As noted throughout, ultimately the tax changes suggested in the budget proposal are just proposals, and not even potential legislation (yet?) and certainly not passed into law. And many of these retirement changes have actually been proposed for several years now. Nonetheless, as the White House tips its hand about what’s “on the table” as bargaining chips for tax negotiations, there is certainly an elevated opportunity – or risk – that some or all of these provisions may someday come to pass!
So what do you think? Do you anticipate that any of these proposals will ultimately be passed into law? Will you be adjusting any of your current retirement planning advice to clients in advance, or are you waiting to see what happens?
Ben Birken says
Seems like they could just as easily “harmonize” the rules by eliminating required distributins from Roth 401k accounts. One set of rules for “traditional iras and 401k accounts; one set of rules for Roth accounts.
Michael Kitces says
Ben,
That would require a drastic re-write to the 401(k) rules. As is, Roth accounts were an “add-on” to the 401(k) framework (which is why they have RMDs in the first place); creating non-RMD-based 401(k) plans would be a much more significant legislative change, and also have a lot of ramifications for plan adminstrators and record-keeping systems.
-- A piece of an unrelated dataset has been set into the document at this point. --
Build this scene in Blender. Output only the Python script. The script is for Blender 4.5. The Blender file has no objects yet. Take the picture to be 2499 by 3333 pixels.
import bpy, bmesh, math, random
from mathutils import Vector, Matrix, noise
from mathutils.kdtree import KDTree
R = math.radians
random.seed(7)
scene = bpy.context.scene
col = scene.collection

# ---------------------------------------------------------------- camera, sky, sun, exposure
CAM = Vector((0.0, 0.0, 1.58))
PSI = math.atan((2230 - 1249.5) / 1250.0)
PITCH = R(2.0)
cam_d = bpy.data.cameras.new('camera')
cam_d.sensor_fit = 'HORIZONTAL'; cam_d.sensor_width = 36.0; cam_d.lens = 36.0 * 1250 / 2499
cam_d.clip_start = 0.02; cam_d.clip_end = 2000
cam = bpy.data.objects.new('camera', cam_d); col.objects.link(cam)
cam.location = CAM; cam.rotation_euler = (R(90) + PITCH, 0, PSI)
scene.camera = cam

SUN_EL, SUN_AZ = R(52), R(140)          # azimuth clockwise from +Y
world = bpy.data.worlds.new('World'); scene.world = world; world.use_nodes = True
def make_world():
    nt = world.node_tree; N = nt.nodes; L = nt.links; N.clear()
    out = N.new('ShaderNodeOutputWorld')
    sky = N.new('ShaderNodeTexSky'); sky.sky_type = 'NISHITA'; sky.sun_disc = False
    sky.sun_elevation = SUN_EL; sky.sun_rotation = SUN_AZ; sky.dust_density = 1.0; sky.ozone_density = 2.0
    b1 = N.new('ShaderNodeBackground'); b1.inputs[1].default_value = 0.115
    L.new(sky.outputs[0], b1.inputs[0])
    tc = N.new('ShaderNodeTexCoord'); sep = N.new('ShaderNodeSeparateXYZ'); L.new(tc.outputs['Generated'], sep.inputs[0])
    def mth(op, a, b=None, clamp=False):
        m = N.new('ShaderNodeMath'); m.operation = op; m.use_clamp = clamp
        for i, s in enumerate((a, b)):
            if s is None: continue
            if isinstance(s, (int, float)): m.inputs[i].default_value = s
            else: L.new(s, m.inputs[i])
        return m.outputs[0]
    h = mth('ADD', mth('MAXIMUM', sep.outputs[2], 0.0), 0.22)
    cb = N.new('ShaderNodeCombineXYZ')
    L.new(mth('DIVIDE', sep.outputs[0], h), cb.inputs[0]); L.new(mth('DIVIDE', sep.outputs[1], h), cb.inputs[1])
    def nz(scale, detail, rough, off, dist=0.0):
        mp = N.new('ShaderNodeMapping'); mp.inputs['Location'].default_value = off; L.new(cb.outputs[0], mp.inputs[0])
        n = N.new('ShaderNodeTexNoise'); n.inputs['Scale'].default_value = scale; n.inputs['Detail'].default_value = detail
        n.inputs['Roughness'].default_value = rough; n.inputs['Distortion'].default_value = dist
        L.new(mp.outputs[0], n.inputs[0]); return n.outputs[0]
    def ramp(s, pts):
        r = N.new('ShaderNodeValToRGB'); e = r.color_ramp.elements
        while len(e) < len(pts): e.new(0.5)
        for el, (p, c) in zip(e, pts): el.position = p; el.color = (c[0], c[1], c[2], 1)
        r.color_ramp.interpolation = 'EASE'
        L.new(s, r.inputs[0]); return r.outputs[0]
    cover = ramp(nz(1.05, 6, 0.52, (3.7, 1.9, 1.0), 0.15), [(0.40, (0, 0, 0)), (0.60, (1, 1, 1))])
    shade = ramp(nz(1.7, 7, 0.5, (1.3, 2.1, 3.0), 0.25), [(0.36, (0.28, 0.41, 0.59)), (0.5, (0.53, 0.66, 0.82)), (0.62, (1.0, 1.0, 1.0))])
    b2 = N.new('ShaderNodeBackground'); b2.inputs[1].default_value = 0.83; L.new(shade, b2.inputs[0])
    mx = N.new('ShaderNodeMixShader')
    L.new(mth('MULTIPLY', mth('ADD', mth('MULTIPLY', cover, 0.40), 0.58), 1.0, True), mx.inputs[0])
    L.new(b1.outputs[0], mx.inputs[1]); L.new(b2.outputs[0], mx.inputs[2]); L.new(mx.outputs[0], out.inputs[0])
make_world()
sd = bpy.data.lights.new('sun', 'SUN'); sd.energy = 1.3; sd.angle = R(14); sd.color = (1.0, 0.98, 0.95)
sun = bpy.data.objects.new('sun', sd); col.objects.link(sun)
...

That aside, obviously there’s a desire to reduce the size of the tax expenditure as well, which is certainly a secondary motivating factor right now. But adding RMDs to Roths really is “easier” legislatively and administratively than removing RMDs from (Roth) 401(k) plans.
– Michael
I had scanned the Greenbook previously and again after this blog. I did not previously see the proposal about the Backdoor Roth proposed revision – actually still don’t see the level Michael is professing but I believe it is likely written correctly above. I’m sure this has been and will continue to be a focus item for Congress. I am a huge fan of tax bracket arbitrage and use this conversion / recharacterization opportunity since it came into existence. Thanks for summarizing and sharing MK.
Bruce,
Link to the current Greebook is in the article.
The proposal is printed on page 173 (which is actually PDF page 185 given the cover pages, table of contents, etc.).
– Michael
Michael, thank you for taking the time to provide me with a direct pointer! In general, although this is not tax law until it is approved as you indicate above changes may be warranted. I may keep more of a 2015 focus on conversion (convert even more) #and# drive deeper into a tax bracket to get my personal and some other investors and clients (if they so choose) more income tax ‘paid in full’ assets / accounts to look back at our changing history and smile that a portion of my larger portion of my income taxes are completely paid. Again – I believe this will continue to be a focus for congress.
Although the perceived abuse of the non-deductible back door rollover for IRA’s will now be done away with (pending this passes, which is unlikely), for the client who has multiple IRA’s that consist of both pre-tax and post-tax contributions, this doesn’t have much of an impact, isnt that right? With or without this proposal the taxable amount of the conversion is still weighted in the aggregate, resulting in the same amount taxed under either scenario (pre tax or post tax contributions being rolled over). For the majority of clients who in fact have quite a bit in IRA’s (most of which are deductible), this will not directly impact.
One more thing – I will hope that these Roth proposed changes will be grandfathered so as not to impose RMD’s on Roth IRA’s that were already in place as of 12/31/2015. And Thanks again for these high quality intellectual capital blogs and forums for comments!
Ditto on that. Almost all my retirement savings were through 401Ks since they were invented. But after I got laid off work with thousands of others during the 2008 recession, I had effectively been forced into early retirement at 58 and have been slowly doing Roth conversions during these low income years, paying for income taxes with nonretirement savings. My partner was laid off for 20 months as well but found another job. We both turn 66 this year and have thus far each converted about half to Roths. If we have to take RMDs on existing Roth IRAs at 70-1/2, there won’t be enough time to recoup those taxes through nontaxable growth. We hope to be able to convert and/or withdraw most before turning 70, at which time we plan to marry even though we will be hit with a marriage penalty. The extra Social Security ex-spousal benefits for 4 years between 66-70 for both of us is worth the wait. I also plan to start a second small pension at 70. I want those Roths to grow in case partner ever needs long-term care or to leave to our grown kids (who have no pensions).
I was forced into early retirement from the Great Recession at age 43!
I don’t have a problem with the IRA cap. Any *normal* individual would have to be doing very well to get up to that cap. It’s only dodgy folks like Romney who somehow have managed to accumulate $125M in one’s Roth!